Anyway, I filled out an online claim form thingy (after looking up the case to make sure the whole thing wasn’t a scam to get my account number).

So, here are my questions:

  1. What legal right, if any, am I waiving by accepting a payment or not opting out, other than the right to sue BoA myself for overdraft fees? Am I releasing all possible claims against BoA? Mods, I’m not planning on filing a suit anytime soon, but feel free to edit this post if it crosses the “asking for legal advice” line.

  2. Why would you file a class action suit? The original plaintiff apparently gets a bigger chunk of the settlement- up to $10,000.00. Presumably, she could have gotten at least as much by promising not to file a CA suit- I imagine BoA would be much happier paying out $1 million (or whatever) to one person than $35 million to thousands. So what’s the benefit to the plaintiff?

In case anyone is wondering, the suit appears to be over the way BoA posts large pending transactions to your account first, so that if you have a bunch of little transactions which occur later, they’ll post after you’re overdrawn, resulting in multiple OD fees.

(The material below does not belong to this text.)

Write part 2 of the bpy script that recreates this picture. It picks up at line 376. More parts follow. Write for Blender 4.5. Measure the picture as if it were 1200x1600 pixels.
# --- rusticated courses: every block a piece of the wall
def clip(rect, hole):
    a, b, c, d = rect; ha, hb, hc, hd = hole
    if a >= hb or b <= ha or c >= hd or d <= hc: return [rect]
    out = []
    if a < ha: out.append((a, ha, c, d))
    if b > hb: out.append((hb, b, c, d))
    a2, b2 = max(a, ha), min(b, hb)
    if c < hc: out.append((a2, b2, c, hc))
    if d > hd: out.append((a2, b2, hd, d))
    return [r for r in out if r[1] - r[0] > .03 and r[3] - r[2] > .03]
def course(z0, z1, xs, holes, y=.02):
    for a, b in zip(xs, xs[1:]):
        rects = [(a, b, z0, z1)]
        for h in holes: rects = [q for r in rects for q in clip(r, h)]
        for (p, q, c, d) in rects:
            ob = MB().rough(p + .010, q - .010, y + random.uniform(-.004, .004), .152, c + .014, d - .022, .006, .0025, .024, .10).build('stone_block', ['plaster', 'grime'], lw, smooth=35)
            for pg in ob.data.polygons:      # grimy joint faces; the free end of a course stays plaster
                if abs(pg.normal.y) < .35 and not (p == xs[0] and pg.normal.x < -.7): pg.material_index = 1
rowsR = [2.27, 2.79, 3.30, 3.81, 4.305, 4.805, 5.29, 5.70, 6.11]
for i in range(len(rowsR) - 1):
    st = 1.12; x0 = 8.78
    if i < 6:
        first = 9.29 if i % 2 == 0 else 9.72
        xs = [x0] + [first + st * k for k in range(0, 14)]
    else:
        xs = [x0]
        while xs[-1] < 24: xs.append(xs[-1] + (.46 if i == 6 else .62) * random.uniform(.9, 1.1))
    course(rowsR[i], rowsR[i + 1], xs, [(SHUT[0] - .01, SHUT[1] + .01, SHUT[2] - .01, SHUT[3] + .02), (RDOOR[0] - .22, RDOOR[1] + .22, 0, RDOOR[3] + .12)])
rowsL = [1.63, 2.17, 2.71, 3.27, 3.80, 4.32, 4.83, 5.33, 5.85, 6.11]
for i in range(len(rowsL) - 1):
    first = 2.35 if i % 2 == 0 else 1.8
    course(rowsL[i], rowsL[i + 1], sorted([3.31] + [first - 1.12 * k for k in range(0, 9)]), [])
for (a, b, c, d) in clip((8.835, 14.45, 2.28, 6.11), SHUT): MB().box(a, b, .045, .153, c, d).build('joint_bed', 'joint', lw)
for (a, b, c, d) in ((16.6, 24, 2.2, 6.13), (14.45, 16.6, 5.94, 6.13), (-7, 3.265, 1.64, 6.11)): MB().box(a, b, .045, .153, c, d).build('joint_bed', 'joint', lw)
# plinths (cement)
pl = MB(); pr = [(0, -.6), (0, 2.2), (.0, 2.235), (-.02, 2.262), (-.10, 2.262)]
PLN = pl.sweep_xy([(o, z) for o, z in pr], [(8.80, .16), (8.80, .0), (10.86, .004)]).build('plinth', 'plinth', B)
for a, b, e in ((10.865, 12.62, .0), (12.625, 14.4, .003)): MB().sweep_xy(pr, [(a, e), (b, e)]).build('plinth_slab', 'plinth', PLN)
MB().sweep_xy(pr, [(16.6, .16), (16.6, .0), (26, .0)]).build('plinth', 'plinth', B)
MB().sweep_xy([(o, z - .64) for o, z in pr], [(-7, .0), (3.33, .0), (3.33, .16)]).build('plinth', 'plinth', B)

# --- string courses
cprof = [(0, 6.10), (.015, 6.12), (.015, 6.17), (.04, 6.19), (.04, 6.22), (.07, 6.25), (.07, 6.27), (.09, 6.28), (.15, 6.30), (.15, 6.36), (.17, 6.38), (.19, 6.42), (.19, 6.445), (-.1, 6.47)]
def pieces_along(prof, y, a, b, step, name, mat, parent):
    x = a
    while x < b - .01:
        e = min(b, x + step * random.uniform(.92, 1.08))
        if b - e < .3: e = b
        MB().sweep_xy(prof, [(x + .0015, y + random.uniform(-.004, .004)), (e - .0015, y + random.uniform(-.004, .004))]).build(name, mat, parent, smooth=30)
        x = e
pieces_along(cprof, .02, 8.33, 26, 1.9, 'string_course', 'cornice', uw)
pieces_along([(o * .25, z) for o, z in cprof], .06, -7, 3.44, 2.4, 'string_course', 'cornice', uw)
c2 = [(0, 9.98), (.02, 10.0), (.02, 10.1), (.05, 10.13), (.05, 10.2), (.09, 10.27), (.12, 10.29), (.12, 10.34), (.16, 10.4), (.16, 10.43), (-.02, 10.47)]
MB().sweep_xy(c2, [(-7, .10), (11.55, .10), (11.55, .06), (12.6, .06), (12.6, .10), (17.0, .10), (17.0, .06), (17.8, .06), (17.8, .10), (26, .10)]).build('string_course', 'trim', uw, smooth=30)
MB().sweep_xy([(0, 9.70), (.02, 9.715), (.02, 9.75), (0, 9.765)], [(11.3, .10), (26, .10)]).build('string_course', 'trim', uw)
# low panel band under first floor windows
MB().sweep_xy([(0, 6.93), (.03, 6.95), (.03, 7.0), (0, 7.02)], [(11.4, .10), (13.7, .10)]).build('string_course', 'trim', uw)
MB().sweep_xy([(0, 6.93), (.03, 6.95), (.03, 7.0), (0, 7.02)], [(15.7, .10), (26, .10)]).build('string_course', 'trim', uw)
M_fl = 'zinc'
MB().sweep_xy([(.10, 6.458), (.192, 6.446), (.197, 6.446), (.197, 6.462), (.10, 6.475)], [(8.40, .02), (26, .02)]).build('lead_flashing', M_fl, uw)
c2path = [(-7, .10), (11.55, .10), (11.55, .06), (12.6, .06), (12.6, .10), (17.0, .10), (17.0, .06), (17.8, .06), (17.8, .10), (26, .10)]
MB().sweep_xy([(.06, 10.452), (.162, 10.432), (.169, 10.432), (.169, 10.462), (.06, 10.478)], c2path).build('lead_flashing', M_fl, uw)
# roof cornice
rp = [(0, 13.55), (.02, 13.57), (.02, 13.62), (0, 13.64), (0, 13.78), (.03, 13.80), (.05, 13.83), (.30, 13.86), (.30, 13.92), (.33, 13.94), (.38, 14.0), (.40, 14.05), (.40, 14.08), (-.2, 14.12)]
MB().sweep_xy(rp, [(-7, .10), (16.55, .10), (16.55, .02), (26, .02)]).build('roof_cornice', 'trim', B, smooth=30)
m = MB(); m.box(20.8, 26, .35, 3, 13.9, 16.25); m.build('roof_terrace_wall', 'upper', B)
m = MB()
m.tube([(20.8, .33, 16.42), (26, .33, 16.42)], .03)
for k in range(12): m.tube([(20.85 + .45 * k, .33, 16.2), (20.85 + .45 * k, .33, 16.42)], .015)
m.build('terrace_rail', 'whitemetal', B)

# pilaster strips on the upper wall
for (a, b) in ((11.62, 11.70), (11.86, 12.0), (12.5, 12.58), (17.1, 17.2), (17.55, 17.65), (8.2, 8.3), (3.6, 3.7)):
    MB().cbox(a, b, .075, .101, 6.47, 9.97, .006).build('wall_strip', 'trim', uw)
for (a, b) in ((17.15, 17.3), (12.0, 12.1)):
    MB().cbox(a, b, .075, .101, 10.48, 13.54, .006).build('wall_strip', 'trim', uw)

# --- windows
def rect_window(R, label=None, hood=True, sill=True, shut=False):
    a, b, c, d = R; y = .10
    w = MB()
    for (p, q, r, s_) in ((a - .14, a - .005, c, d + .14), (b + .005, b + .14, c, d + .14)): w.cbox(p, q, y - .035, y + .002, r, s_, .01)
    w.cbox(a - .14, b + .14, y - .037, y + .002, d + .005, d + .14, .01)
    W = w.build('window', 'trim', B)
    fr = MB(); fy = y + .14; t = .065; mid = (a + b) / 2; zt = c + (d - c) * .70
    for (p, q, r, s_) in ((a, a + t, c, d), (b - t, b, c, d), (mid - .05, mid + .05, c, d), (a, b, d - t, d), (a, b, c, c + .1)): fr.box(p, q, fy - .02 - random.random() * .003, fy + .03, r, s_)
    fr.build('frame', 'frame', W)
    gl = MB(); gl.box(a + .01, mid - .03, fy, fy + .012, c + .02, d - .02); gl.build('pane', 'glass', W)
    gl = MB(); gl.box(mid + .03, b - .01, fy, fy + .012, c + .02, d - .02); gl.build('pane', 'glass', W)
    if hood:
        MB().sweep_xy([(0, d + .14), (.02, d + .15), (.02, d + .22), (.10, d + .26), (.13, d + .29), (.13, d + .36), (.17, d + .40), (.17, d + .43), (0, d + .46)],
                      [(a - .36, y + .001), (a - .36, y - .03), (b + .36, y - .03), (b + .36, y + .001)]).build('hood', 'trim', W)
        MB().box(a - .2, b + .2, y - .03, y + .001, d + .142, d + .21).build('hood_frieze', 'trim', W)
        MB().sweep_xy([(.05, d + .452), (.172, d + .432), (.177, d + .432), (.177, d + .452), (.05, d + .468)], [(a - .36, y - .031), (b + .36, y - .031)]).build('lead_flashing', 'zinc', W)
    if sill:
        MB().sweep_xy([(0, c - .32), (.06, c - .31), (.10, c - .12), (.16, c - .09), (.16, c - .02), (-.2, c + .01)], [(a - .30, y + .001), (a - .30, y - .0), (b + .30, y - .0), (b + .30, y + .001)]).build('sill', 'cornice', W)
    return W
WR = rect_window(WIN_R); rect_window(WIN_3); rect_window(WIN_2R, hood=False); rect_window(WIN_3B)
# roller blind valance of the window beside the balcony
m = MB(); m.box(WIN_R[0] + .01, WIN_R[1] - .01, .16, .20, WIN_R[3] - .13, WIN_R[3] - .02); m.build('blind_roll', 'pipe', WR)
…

*By “furnished me with”, I mean buried it as a .pdf among the array of various privacy notices and stuff. I actually clicked on it accidentally.

The usual benefit is that the individual plaintiff doesn’t really stand to recover enough to make his suit “worth its while” ($10,000 recovery would not even cover the cost of suing to get it). So, for each individual, it makes no sense to sue. By creating a class, all the people with small recoveries join together under one set of attorneys, and cost-per-plaintiff is greatly reduced. Alternatively, if representation is on contingency basis, meaning the attorney is only paid if the plaintiffs win some $$, you have to have a big enough potential recovery or else no one will want to take it on. By gathering up 10,000 people who have each lost $500, you will be able to get a big enough dollar value to find a lawyer on contingency.

From the perspective of fairness, its not fair that a defendant gets off scot free just because he/she hurt a lot of people, but didn’t hurt anyone all that badly. if a bank skims $20 off every bank account, that’s still a pretty shitty way to act. Why should they get to keep the cash? There is also a satisfaction in punishing the bad guy, that goes beyond the monetary.

The reason class actions are allowed is that when a bunch of people are all suing under the same operative facts, and they sue individually, there is a risk they will all get different results. That isn’t good for the plaintiffs OR the justice system.

If there are a handful of plaintiffs, their cases can be “joined” or all tried together, individually. However, if the potential plaintiff group (or “class”) is so numerous that joinder is impractical, the class action is permitted.

You can read the rules, which are written pretty clearly, in Rule 23 of the Federal Rules of Civil Procedure.

It also serves to avoid overcrowding the court system. If one person committed an identical wrongful act against five hundred victims, it’s a lot more convenient to treat it as a single civil suit rather than try it five hundred seperate times.

So the decision to go the class action route is taken before the plaintiff determines he/she is likely to win at trial?

Yes. It occurs at a very early stage of the proceeding.